Here, square returns an integer type for an integer input, but sqrt always returns a floating point type, so the "if n is negative use inverse" approach cannot be type stable. The return type simply cannot be inferred at compile time, except (maybe) if n is constant and if the implementation of ∘̂ gets inlined by the compiler.

The same issue occurs with the implementation

@inline function ∘̂(f, n::Integer)
    if n == 0
        identity
    elseif n > 0
        frepeat(f, n)
    else
        frepeat(inverse(f), -n)
    end
end

It can be type-stable when the compiler can propagate a constant n and inline and elide the conditional code, but it's type-unstable in general.

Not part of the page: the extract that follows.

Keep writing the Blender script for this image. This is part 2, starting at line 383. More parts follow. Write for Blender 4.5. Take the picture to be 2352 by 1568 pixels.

That happens more often in this case, because the decision on which path to take is made earlier (so higher chance of constant propagation), but it's still not type-stable in general.

[oschulz]

That being said, I'm Ok with allowing for negative n in ∘̂ if people have use cases and aren't too worried about the type stability issue (frepeat, on the other hand, should definitely require a non-negative n).

[jariji]

Is it fair to support the n=0 case as the identity function or does that go wrong somewhere?

[oschulz]

Is it fair to support the n=0 case as the identity function or does that go wrong somewhere?

Yes, n = 0 would be the identity.